Autos als Datenquelle
Laut einer Studie von SAS Deutschland würden heute immerhin 27 Prozent der Autofahrer Daten über die Fahrleistung, den Treibstoffverbrauch, die Bewegungsdaten oder das Fahrverhalten an den Hersteller ihres Fahrzeugs herausgeben. Solche Informationen sind für Hersteller interessant, weil sie daraus beispielsweise Rückschlüsse auf die typische Nutzung von Autos und die Ursache von Fehlern ziehen könnten. Wie bestimmte Alters- und Berufsgruppen mit dem Fahrzeug umgehen, gibt zudem Hinweise darauf, welche Eigenschaften besonders gefragt sind: eine sportive Auslegung, ein hoher Fahrkomfort oder Assistenzsysteme, die den Fahrer entlasten.
Das Erfassen von – personenbezogenen – Daten durch intelligente Autos hat naturgemäß auch die Datenschützer auf den Plan gerufen. So verlangt die Bundesdatenschutzbeauftragte Andrea Voßhoff, dass Nutzer über das Display ihres Fahrzeugs alle Informationen über die Verwendung ihrer Daten abrufen können.

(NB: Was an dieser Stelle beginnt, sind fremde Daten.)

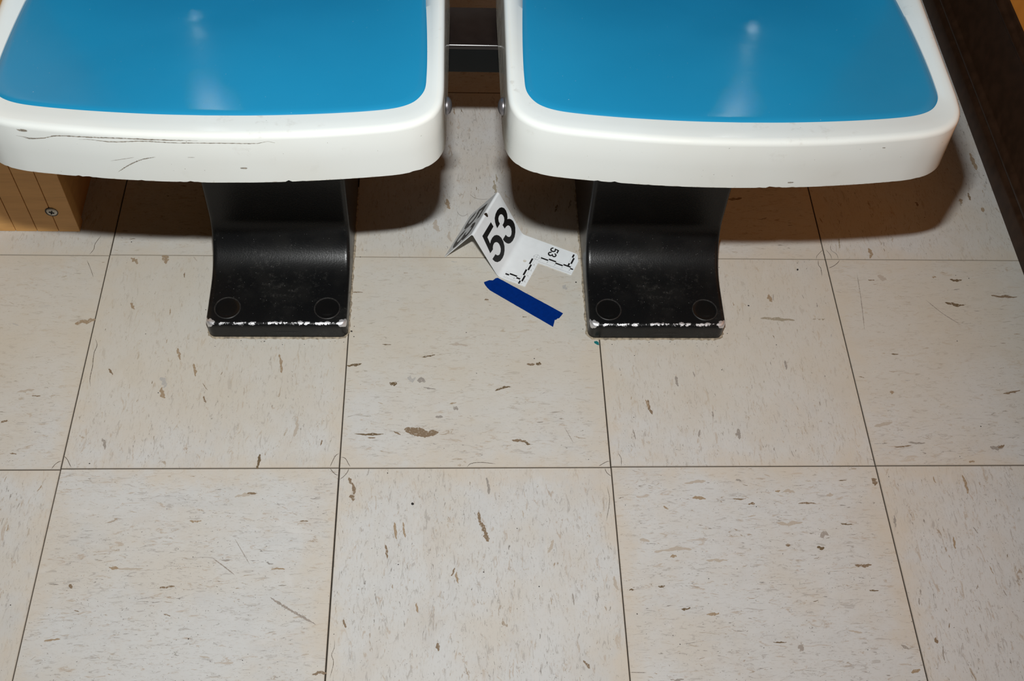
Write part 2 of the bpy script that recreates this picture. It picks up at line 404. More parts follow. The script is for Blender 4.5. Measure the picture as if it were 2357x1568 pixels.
# ---------------------------------------------------------------- measured outlines (metres; digits in mm)
HERO= [(0.3951,0.0466,19.9,-1.8,-0.3,-6.3,'b'),(0.4604,-0.0621,1.3,-7.3,-2.3,-0.5,'b'),(0.4641,-0.0741,2.7,-7.2,-2.6,-1.2,'b'),(0.4677,-0.0849,1.3,-6.1,-2.7,-0.7,'b'),(0.318,-0.0167,2.6,-4.9,-1.6,-1.0,'b'),(0.3219,-0.0259,1.3,-7.5,-1.9,-0.3,'b'),(0.321,-0.0371,2.1,-3.7,-2.4,-1.6,'b'),(0.336,0.0433,16.8,-0.0,0.1,-1.7,'d'),(0.3386,0.0387,4.9,-0.0,0.0,-1.1,'b'),(0.3138,0.1386,9.2,1.3,0.3,-1.9,'d'),(0.3609,0.1117,4.6,-0.6,-0.2,-3.0,'d'),(0.4895,0.1057,9.3,3.1,0.4,-1.8,'d'),(0.5242,0.1397,5.2,0.0,-0.1,-1.9,'b'),(0.5336,0.1404,3.7,0.0,-0.1,-2.5,'d'),(0.4015,0.1514,8.3,1.9,0.2,-1.2,'d'),(0.5067,0.0344,8.4,-0.6,-0.2,-2.3,'b'),(0.5161,0.0309,3.4,-1.7,-0.6,-1.6,'d'),(0.4343,0.0781,3.0,-1.8,-1.1,-2.6,'g'),(0.4153,0.0663,4.5,-0.0,0.0,-2.3,'g'),(0.3821,0.1184,5.1,-0.6,-0.3,-4.3,'l'),(0.3939,0.1166,5.1,-0.6,-0.3,-4.3,'g'),(-0.0112,0.201,11.7,3.3,1.3,-3.8,'t'),(0.0956,0.0989,3.1,-7.7,-2.7,-1.1,'t'),(0.2273,0.1403,2.7,-13.6,-2.0,-0.3,'t'),(0.1068,0.1537,2.7,-8.7,-1.9,-0.5,'t'),(0.1281,0.1309,2.2,-9.2,-2.0,-0.3,'t'),(0.0944,0.1138,3.5,-7.2,-3.4,-1.9,'l'),(0.0317,0.1283,3.2,-4.3,-1.0,-1.1,'b'),(0.0414,0.0314,2.7,-7.2,-1.8,-0.5,'g'),(0.0411,0.2241,2.9,-5.3,-1.7,-1.2,'t'),(0.1448,0.09,2.1,-4.7,-1.3,-0.6,'b'),(0.0693,0.298,3.2,-7.0,-3.7,-2.1,'t'),(0.0321,0.2956,5.1,-4.9,-1.3,-2.6,'t'),(0.6613,0.0792,2.1,-10.1,-2.0,-0.8,'b'),(0.6592,0.084,1.0,-6.0,-1.5,-0.5,'t'),(0.7618,0.0431,0.0,-7.0,-2.6,-0.5,'g'),(0.6979,0.1157,0.7,-7.4,-2.1,-0.6,'g'),(0.64,0.0427,0.9,-6.9,-1.0,-0.3,'g'),(0.9083,-0.0198,0.9,-5.0,-3.0,-1.3,'b'),(0.8314,-0.1008,4.3,-0.0,-0.5,-2.6,'d'),(0.8742,-0.1215,9.5,-0.1,-0.4,-2.0,'b'),(0.8655,-0.0725,6.7,-0.6,-0.3,-1.0,'d'),(0.6753,-0.1686,5.2,0.9,0.1,-1.4,'d'),(0.6522,-0.1433,3.7,-0.0,-0.2,-1.5,'d'),(0.6199,-0.1469,2.8,-0.0,-0.1,-1.0,'d'),(0.6686,-0.1092,3.8,0.5,0.0,-2.0,'t'),(0.669,-0.1017,21.0,1.4,-0.1,-2.5,'f'),(0.703,-0.1746,6.9,0.4,-0.1,-1.9,'t'),(0.8799,-0.1503,5.2,-0.0,-0.2,-1.0,'d'),(0.8263,-0.0467,10.3,-0.1,-0.2,-1.1,'b'),(0.7687,-0.2058,7.3,-0.1,-0.2,-0.9,'d'),(0.7052,-0.0396,7.8,-0.6,-0.4,-2.1,'t'),(0.8024,-0.0711,14.6,-0.1,-0.5,-3.1,'f'),(0.8383,-0.0849,5.0,1.0,-0.0,-4.1,'p'),(0.796,-0.097,2.9,-0.0,-0.4,-2.0,'b'),(0.753,-0.0175,3.4,-0.6,-0.4,-1.6,'g'),(0.6393,-0.0902,5.6,-1.1,-0.5,-2.0,'f'),(0.7033,-0.0195,12.6,1.6,-0.0,-2.2,'f'),(0.7954,-0.0314,3.1,0.5,-0.0,-1.6,'t'),(0.8082,-0.032,6.8,-0.6,-0.5,-2.2,'f'),(0.7506,-0.0409,7.8,-0.0,-0.2,-1.1,'b'),(0.7634,-0.0469,4.0,0.5,-0.1,-1.6,'b'),(0.6668,-0.0512,2.7,-2.1,-0.9,-1.3,'t'),(0.8539,-0.0366,4.1,0.5,-0.2,-2.2,'f'),(0.7899,-0.212,2.2,-2.8,-3.0,-2.6,'p'),(0.899,-0.2124,4.0,-2.4,-0.9,-1.2,'g'),(1.0791,0.272,7.9,-0.7,-0.7,-2.1,'d'),(1.1354,0.2456,17.3,-1.3,-0.7,-2.1,'b'),(0.7617,0.0419,0.1,-6.4,-2.6,-0.5,'g'),(1.0642,0.0244,9.1,1.1,-0.6,-3.4,'g'),(1.0692,0.0256,4.6,1.7,0.1,-2.2,'b'),(0.9521,0.0259,10.6,1.1,-0.2,-1.1,'b'),(0.9561,0.1005,2.4,-1.2,-1.3,-2.3,'t'),(0.8307,0.2409,1.2,-6.2,-2.8,-1.4,'t'),(0.8353,0.2083,21.7,-1.9,-0.6,-2.7,'o'),(0.8816,0.2085,2.2,0.0,-0.2,-1.3,'o'),(0.8882,0.2085,1.7,0.0,-0.3,-1.3,'o'),(0.8931,0.2085,2.2,0.0,-0.3,-1.3,'o'),(0.9826,0.2749,4.8,-4.2,-2.6,-3.7,'f'),(0.9681,0.2712,4.6,0.0,-0.2,-1.1,'b'),(1.0517,0.2768,2.9,0.0,-0.4,-1.4,'t'),(0.9696,0.0305,10.2,-0.6,-0.5,-1.7,'g'),(1.0286,0.0056,3.6,-0.0,-0.5,-1.7,'t'),(0.4892,0.443,0.4,-7.2,-1.2,-0.2,'o'),(0.4866,0.4271,1.5,-11.8,-2.3,-0.7,'o'),(0.4238,0.3951,2.3,-9.2,-2.7,-1.2,'t'),(0.4093,0.3571,2.4,-10.4,-3.8,-1.5,'f'),(0.4263,0.3388,1.7,-8.8,-2.2,-0.7,'f'),(0.5714,0.2565,3.1,-2.7,-1.7,-2.9,'l'),(0.2987,-0.2323,7.3,0.8,0.4,-2.2,'b'),(0.9044,-0.2375,5.3,1.3,0.1,-2.2,'t'),(0.9337,-0.2058,0.6,-3.3,-2.3,-0.9,'b'),(0.938,-0.2197,-1.2,-8.2,-0.9,-0.1,'g'),(0.4164,-0.2066,0.9,-4.5,-2.2,-0.4,'b'),(0.3207,-0.1808,1.6,-4.6,-1.7,-0.5,'b'),(0.3608,-0.1013,1.7,-8.0,-1.4,-0.3,'b'),(0.3693,-0.0771,1.7,-10.2,-1.8,-0.3,'t'),(0.1358,-0.1395,7.9,0.9,0.4,-1.4,'b'),(0.0374,-0.1376,1.8,-2.4,-1.3,-1.0,'b'),(0.0776,-0.1178,5.4,-0.5,0.2,-1.9,'t'),(1.0132,-0.0236,0.3,-12.1,-2.1,-0.7,'t'),(1.1594,0.4842,0.5,-16.7,-3.3,-1.6,'t'),(1.1222,0.4094,-0.0,-4.8,-2.6,-1.0,'t'),(1.1359,0.4175,-0.1,-7.2,-1.9,-0.8,'b'),(1.1483,0.3939,0.7,-3.9,-2.5,-1.6,'t'),(0.976,0.3161,-0.7,-8.8,-3.0,-0.6,'t'),(0.9383,0.3328,-1.2,-8.9,-1.2,-0.1,'o'),(1.059,0.403,0.9,-3.9,-1.8,-1.2,'b'),(1.1599,0.4792,1.0,-10.0,-2.6,-1.5,'t'),(0.5667,-0.2265,3.2,-4.5,-1.5,-1.1,'b'),(0.0948,-0.1189,13.4,-0.1,0.2,-1.5,'f'),(0.2023,-0.0334,9.2,2.1,0.6,-2.1,'f'),(0.2115,-0.0313,5.7,-0.0,0.2,-1.6,'b'),(-0.0747,0.061,3.6,1.1,0.7,-1.7,'b'),(-0.0595,0.1017,9.4,1.8,0.6,-1.8,'f'),(0.532,0.2303,3.4,2.7,0.6,-1.1,'d'),(0.4726,0.2367,2.7,0.0,-0.0,-1.4,'b'),(0.7152,-0.1142,11.8,-0.1,-0.3,-2.0,'f'),(0.9817,-0.0958,-0.9,-7.2,-1.5,-0.2,'t'),(0.9211,-0.0692,-0.7,-7.4,-1.5,-0.2,'g'),(0.4358,-0.1316,0.9,-6.8,-1.4,-0.2,'t'),(0.3944,-0.1648,1.0,-5.7,-1.3,-0.2,'t'),(0.3786,-0.0761,1.6,-9.2,-1.4,-0.2,'t'),(0.5576,-0.1569,0.5,-6.7,-0.9,-0.1,'g'),(0.1548,-0.0644,6.5,-0.0,0.2,-1.5,'t'),(0.1924,-0.1099,5.4,-0.0,0.1,-1.0,'g'),(0.2478,-0.1202,7.2,-0.1,0.1,-1.5,'t'),(0.2707,-0.0651,4.7,-0.0,0.1,-1.0,'b'),(0.2746,-0.1729,7.0,0.9,0.3,-1.4,'f')]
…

Der Verband der Automobilindustrie (VDA) wiederum hat das Nevada-Konzept (Neutral Extended Vehicle for Advanced Data Access) erarbeitet. Danach sollen vom Auto generierte Daten auf einem neutralen Server zwischengespeichert werden. Der Nutzer kann dann entscheiden, welche Informationen an Dritte weitergegeben werden dürfen. Dieses Modell soll zudem mit der neuen EU-Datenschutz-Grundverordnung vereinbar sein, die ab 25. Mai 2018 für alle Unternehmen verbindlich ist.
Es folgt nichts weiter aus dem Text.